Characters need hobbies

How much does real life impinge on a story? When someone asks ‘am I in it? – the answer, of course, is no. But there are episodes or characteristics of a character that my nearest and dearest will recognise. Because characters need hobbies if they aren’t going to come across as one-dimensional workaholics or manic sex fiends.

In Starting Over I wanted to give Robin’s character more depth by giving her a hobby other than her motorbike. Initially I thought of Taekwondo, which is something I practiced for five years (see photo) but that requires a big commitment to discipline and training which wouldn’t have fit Robin’s character. I stopped doing Taekwondo five years ago and took up archery. However, I couldn’t see Robin doing that either, in spite of her name.

taekjen1

Another of my activities is boxing – I now take part in a weekly boxercise class for over 50s. It’s a lot of fun but probably more fun for our instructor when she has us doing plank for 30 seconds and sees everyone dropping to the mat after ten. (We’re improving.) Anyway in the story, Robin takes up boxing, which helps her work off some of her sexual energy.

Towards the end of the novel two of the characters engage in a line dance, a reference to something they used to do together.
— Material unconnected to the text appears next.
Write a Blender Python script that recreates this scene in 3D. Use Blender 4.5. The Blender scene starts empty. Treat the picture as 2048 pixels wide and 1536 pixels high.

I have never actually participated in a real line dance. But a few years ago on holiday some American women we met tried to show us the steps. I have absolutely no sense of rhythm…a warning to anyone who might ask me to dance at the GLCS con…don’t wear open toe shoes.

So sometimes real life sneaks into the story. Part of the fun of being an author, you can take the bits you want, mix it all together and come up with something completely different.


Starting Over is my debut novel, published by Affinity eBook Press in October 2014. The sequel, Arc Over Time, is due out in May 2015.


2 comments on “Characters need hobbies

  1. Jen, you’re so right. I’ve always been an acolyte of the life is stranger than fiction cult. There’s stuff you just can’t make up and, as writers, we just know we have to find a way to work it into a story. None of my family, friends and neighbors nor my exes are in my book (and soon to be 2nd installment) either and yet they all are. Some character resembles their interests, their hobbies or their idiosyncrasies. The things that people do are just too good not to use.